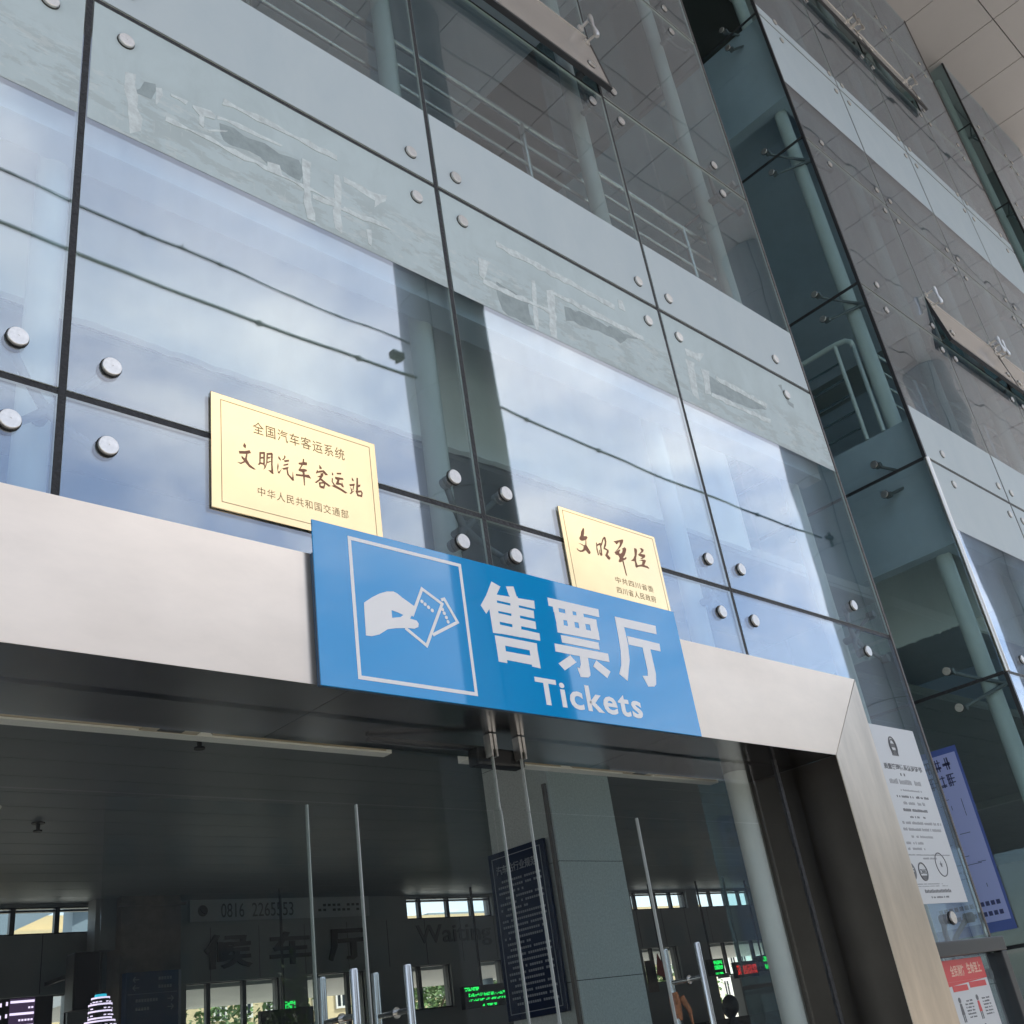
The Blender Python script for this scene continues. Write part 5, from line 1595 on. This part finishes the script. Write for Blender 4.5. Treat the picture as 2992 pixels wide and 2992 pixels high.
wt_ = MB(); text_mesh(wt_, 'F', X(2.036) + 0.004, Z(0.201) - 0.018, 0.02, 0.036, yy - 0.0006, 0.0005, offset=0.03)
star = [(X(2.170) + math.sin(q * math.pi / 5) * (0.018 if q % 2 == 0 else 0.007), Z(0.214) + math.cos(q * math.pi / 5) * (0.018 if q % 2 == 0 else 0.007)) for q in range(10)]
mb.prism(star, yy, yy + 0.001)
mb.prism([(X(2.082) + math.cos(a) * 0.045, Z(0.2005) + math.sin(a) * 0.045) for a in [math.pi * (1.15 + 0.7 * q / 12) for q in range(13)]], yy, yy + 0.001)
obj('printed_text', mb, M['ink'], t); obj('pale_text', mp_, M['ink_pale'], t); obj('emblem_letter', wt_, M['paper'], t)

t = thing('safety_poster', 'white poster with red heading and small cartoons below the dark transom', 'poster', (X(2.1), yp, Z(-0.1)))
rx0, rx1, rz0, rz1 = 1.955, 2.212, -0.40, 0.0375
mb = MB(); mb.box((X(rx0), yp - 0.002, Z(rz0)), (X(rx1), yp, Z(rz1))); obj('sheet', mb, M['paper'], t)
mb = MB(); mb.box((X(rx0), yy, Z(0.0)), (X(rx1), yy + 0.001, Z(rz1))); mb.prism([(X(rx0), Z(0.0) - 0.0005), (X(rx0), Z(-0.012)), (X(rx0) + 0.33, Z(-0.006)), (X(rx1), Z(0.0) - 0.0005)], yy, yy + 0.001)
mb.box((X(2.055), yy, Z(-0.017)), (X(2.118), yy + 0.001, Z(-0.007))); mb.box((X(2.128), yy, Z(-0.014)), (X(2.2), yy + 0.001, Z(-0.004)))
obj('heading_band', mb, M['red'], t)
mb = MB(); text_mesh(mb, '全民消防', X(2.065), Z(0.008), X(0.058), X(0.020), yy - 0.001, 0.0008, offset=0.03); text_mesh(mb, '生命至上', X(2.136), Z(0.010), X(0.062), X(0.020), yy - 0.001, 0.0008, offset=0.03)
obj('heading_text', mb, M['peach'], t)
mb = MB(); mr = MB()
for cx in (2.075, 2.15):
    for r_ in range(4):
        zc = -0.03 - r_ * 0.05
        m_ = mr if (r_ % 2 == 0) == (cx > 2.1) else mb
        # little figure: head, body, two legs, arm
        px_ = X(cx) - 0.02; pz_ = Z(zc) - 0.05
        n = 12
        mb.prism([(px_ + math.cos(q * 2 * math.pi / n) * 0.014, pz_ + 0.045 + math.sin(q * 2 * math.pi / n) * 0.014) for q in range(n)], yy, yy + 0.001)
        m_.prism([(px_ - 0.016, pz_ - 0.02), (px_ + 0.016, pz_ - 0.02), (px_ + 0.010, pz_ + 0.03), (px_ - 0.010, pz_ + 0.03)], yy - 0.0002, yy + 0.001)
        mb.box((px_ - 0.013, yy, pz_ - 0.055), (px_ - 0.004, yy + 0.001, pz_ - 0.02)); mb.box((px_ + 0.004, yy, pz_ - 0.055), (px_ + 0.013, yy + 0.001, pz_ - 0.02))
        for q in range(6):
            row(mp2 := MB(), zc - 0.006 - q * 0.0055, cx + 0.012, cx + 0.045, 0.008, 0.010)
            mb.v, mb.f, mb.mi, mb.sm = (mb.v + mp2.v, mb.f + [[i + len(mb.v) for i in f] for f in mp2.f], mb.mi + mp2.mi, mb.sm + mp2.sm)
obj('printed_text', mb, M['ink'], t); obj('red_text', mr, M['red'], t)

# lilac notice on the recess wall
t = thing('blue_notice', 'lilac blue notice with dark diagrams on the recess side glass', 'notice', (X(2.955), X(1.32), Z(0.34)))
xn = X(2.94) - 0.0045
mb = MB(); mb.box((xn, X(1.205), Z(0.10)), (xn + 0.003, X(1.46), Z(0.585))); obj('border', mb, M['notice_edge'], t)
mb = MB(); mb.box((xn - 0.002, X(1.212), Z(0.125)), (xn, X(1.45), Z(0.568))); obj('sheet', mb, M['notice'], t)
mb = MB(); rnd = random.Random(21); xs_ = xn - 0.003
for zz in (0.525, 0.480):
    for q in range(7):
        ya = X(1.235) + q * 0.075
        for e in range(6):
            a = rnd.uniform(0, 0.055); b = rnd.uniform(0, 0.085)
            if e % 2: mb.box((xs_, ya, Z(zz) + b), (xs_ + 0.001, ya + 0.06, Z(zz) + b + 0.008))
            else: mb.box((xs_, ya + a, Z(zz)), (xs_ + 0.001, ya + a + 0.008, Z(zz) + 0.09))
for q in range(34):
    ya = X(rnd.uniform(1.225, 1.40)); zz = Z(rnd.uniform(0.19, 0.46)); ln = rnd.uniform(0.03, 0.13)
    if q % 2: mb.box((xs_, ya, zz), (xs_ + 0.001, ya + ln, zz + 0.004))
    else: mb.box((xs_, ya, zz), (xs_ + 0.001, ya + 0.004, zz + ln * 0.7))
for zz in (0.165, 0.140):
    for q in range(12):
        mb.box((xs_, X(1.225) + q * 0.04, Z(zz)), (xs_ + 0.001, X(1.225) + q * 0.04 + 0.028, Z(zz) + 0.03))
obj('printed_text', mb, M['notice_ink'], t)

# ------------------------------------------------------------------ behind the station, seen through the far windows
t = thing('cream_building', 'cream apartment block with white framed windows beyond the hall windows', 'building', (X(9), X(13), 0))
mb = MB(); mb.box((X(3.0), X(13), 0), (X(17.5), X(16), Z(0.155 * 13))); obj('wall', mb, M['cream_wall'], t)
mb = MB(); mb.prism([(X(2.6), Z(0.155 * 13)), (X(9.0), Z(0.155 * 13)), (X(8.2), Z(0.166 * 13)), (X(4.6), Z(0.170 * 13))], X(13.2), X(15.8)); obj('roof', mb, M['cream_wall'], t)
mb = MB(); mb.box((X(11), X(13.4), Z(0.155 * 13)), (X(15), X(15.5), Z(0.162 * 13))); obj('roof', mb, M['blue_grey'], t)
for (a0, z0_, w_, h_) in [(0.545 + 0.028 * i, z_, 0.014, 0.022) for i in range(34) for z_ in (-0.01, 0.028, 0.066, 0.118)]:
    if (int(a0 * 1000) + int(z0_ * 1000)) % 7 == 0: continue
    q0, q1, r0, r1 = X(a0 * 13), X((a0 + w_) * 13), Z(z0_ * 13), Z((z0_ + h_) * 13)
    if r1 > Z(0.152 * 13) or r0 < 0.1: continue
    f = MB()
    for (u0, u1, v0, v1) in ((q0, q0 + 0.07, r0, r1), (q1 - 0.07, q1, r0, r1), (q0 + 0.07, q1 - 0.07, r0, r0 + 0.07), (q0 + 0.07, q1 - 0.07, r1 - 0.07, r1), ((q0 + q1) / 2 - 0.03, (q0 + q1) / 2 + 0.03, r0 + 0.07, r1 - 0.07)):
        f.box((u0, X(13) - 0.05, v0), (u1, X(13) - 0.002, v1))
    wf = obj('window', f, M['white_paint'], t)
    p_ = MB(); p_.box((q0 + 0.07, X(13) - 0.02, r0 + 0.07), (q1 - 0.07, X(13) - 0.003, r1 - 0.07)); obj('pane', p_, M['window_dark'], wf)
mb = MB(); mb.box((X(2.5), X(YB) + 0.3, Z(0.575)), (X(12), X(7.3), Z(0.66)))
tag(obj('platform_canopy', mb, M['white_paint']), 'grey flat canopy just outside the far hall windows', 'canopy')
for xc_, lab in ((3.6, 'left pole under the platform canopy'), (6.4, 'middle pole under the platform canopy'), (9.4, 'right pole under the platform canopy')):
    mb = MB(); mb.tube([(X(xc_), X(7.1), 0), (X(xc_), X(7.1), Z(0.575))], 0.12, 14)
    tag(obj('canopy_pole', mb, M['blue_grey']), 'blue grey ' + lab, 'pole', group='poles under the platform canopy')
mb = MB(); mb.bar(P(2.5, 9.5, 1.2), P(4.6, 9.5, 2.1), 0.5); mb.box((X(3.85), X(9.5), Z(1.2)), (X(4.1), X(9.7), Z(2.0)))
tag(obj('steel_brace', mb, M['blue_grey']), 'blue grey slanted steel brace outside the left clerestory window', 'brace')


def tree(label, x, y, h, r, seed, group=None, n=2600):
    rnd = random.Random(seed)
    t = thing('tree', label, 'tree', (x, y, 0), group=group)
    tr = MB(); tops = []
    tr.tube([(x, y, -0.02), (x + rnd.uniform(-.1, .1), y, h * 0.3), (x + rnd.uniform(-.2, .2), y, h * 0.62)], 0.1, 10, radii=[0.045 * h * 0.5, 0.03 * h * 0.5, 0.012 * h * 0.5])
    for k in range(9):
        a = rnd.uniform(0, 6.28); z0 = h * rnd.uniform(0.26, 0.6); e = Vector((x + math.cos(a) * r * 0.7, y + math.sin(a) * r * 0.7, z0 + h * rnd.uniform(0.12, 0.3)))
        tr.tube([(x, y, z0), ((x + e.x) / 2, (y + e.y) / 2, (z0 + e.z) / 2 + 0.1), e], 0.03, 6, radii=[0.014 * h * 0.5, 0.009 * h * 0.5, 0.004])
        tops.append(e)
    obj('trunk', tr, M['bark'], t)
    cr = MB()
    clumps = [(e, r * rnd.uniform(0.28, 0.5)) for e in tops] + [(Vector((x + rnd.uniform(-1, 1) * r * .6, y + rnd.uniform(-1, 1) * r * .6, h * rnd.uniform(0.45, 0.92))), r * rnd.uniform(0.25, 0.45)) for k in range(13)]
    for k in range(n):
        c, cr_ = rnd.choice(clumps)
        v = Vector((rnd.gauss(0, 1), rnd.gauss(0, 1), rnd.gauss(0, 0.8))).normalized() * cr_ * rnd.uniform(0.45, 1.05)
        p_ = c + v
        s_ = rnd.uniform(0.06, 0.14)
        a = Vector((rnd.uniform(-1, 1), rnd.uniform(-1, 1), rnd.uniform(-.6, .6))).normalized(); b = a.cross(Vector((rnd.uniform(-1, 1), rnd.uniform(-1, 1), 1))).normalized()
        cr.add([p_ - a * s_, p_ + b * s_ * .5, p_ + a * s_, p_ - b * s_ * .5], [(0, 1, 2, 3)])
    obj('crown', cr, M['leaf'], t)
tree('green bushy tree outside the left waiting hall windows', X(5.6), X(9.6), 4.3, 2.0, 1, 'trees behind the station')
tree('green bushy tree outside the windows left of the granite pillar', X(8.0), X(9.8), 4.5, 2.4, 2, 'trees behind the station')
tree('dark leafy tree outside the window beside the navy board', X(9.1), X(10.2), 4.6, 1.9, 3, 'trees behind the station')
tree('bright green tree outside the windows right of the granite pillar', X(12.1), X(10.0), 4.6, 2.5, 4, 'trees behind the station')
tree('small green tree outside the far left windows', X(3.9), X(9.6), 3.6, 1.5, 5, 'trees behind the station')

# ------------------------------------------------------------------ across the street (only ever seen mirrored); blocks shaped to darken door reflections
def block(label, x0, x1, y, h, m_):
    t = thing('street_building', label, 'building', ((x0 + x1) / 2, y, 0), group='buildings across the street')
    mb = MB(); mb.box((x0, y - 12, -0.02), (x1, y, h)); obj('wall', mb, M[m_], t)
    mb = MB(); mb.box((x0 - 0.3, y - 12.3, h), (x1 + 0.3, y + 0.3, h + 0.5)); obj('parapet', mb, M['white_paint'], t)
    k = 0
    z_ = 1.2
    while z_ + 1.7 < h:
        x_ = x0 + 1.2
        while x_ + 1.8 < x1:
            f = MB(); f.box((x_, y + 0.002, z_), (x_ + 1.7, y + 0.05, z_ + 1.6)); obj('window', f, M['window_dark'], t)
            x_ += 3.4
        z_ += 3.1
block('out-of-view grey block across the street to the left, raised to darken reflections', -60, -8, -48, 19.5, 'street_dark')
block('out-of-view taller grey block across the street to the right, lengthened to darken reflections', 0, 190, -52, 21.5, 'street_dark')
for i, xx in enumerate((-24, -6, 8, 22)):
    tree('street tree %s across the road' % ('far left', 'left of centre', 'right of centre', 'far right')[i], xx, -28, 5.5, 2.4, 40 + i, 'street trees across the road', 1200)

Exercise prompt:
Repeat exactly and only the lines from the start of the data above through the line that holds "wt_, M['paper'], t)", inclusive. Pictures do not belong in the copy.

Response to this exercise:
The Blender Python script for this scene continues. Write part 5, from line 1595 on. This part finishes the script. Write for Blender 4.5. Treat the picture as 2992 pixels wide and 2992 pixels high.
wt_ = MB(); text_mesh(wt_, 'F', X(2.036) + 0.004, Z(0.201) - 0.018, 0.02, 0.036, yy - 0.0006, 0.0005, offset=0.03)
star = [(X(2.170) + math.sin(q * math.pi / 5) * (0.018 if q % 2 == 0 else 0.007), Z(0.214) + math.cos(q * math.pi / 5) * (0.018 if q % 2 == 0 else 0.007)) for q in range(10)]
mb.prism(star, yy, yy + 0.001)
mb.prism([(X(2.082) + math.cos(a) * 0.045, Z(0.2005) + math.sin(a) * 0.045) for a in [math.pi * (1.15 + 0.7 * q / 12) for q in range(13)]], yy, yy + 0.001)
obj('printed_text', mb, M['ink'], t); obj('pale_text', mp_, M['ink_pale'], t); obj('emblem_letter', wt_, M['paper'], t)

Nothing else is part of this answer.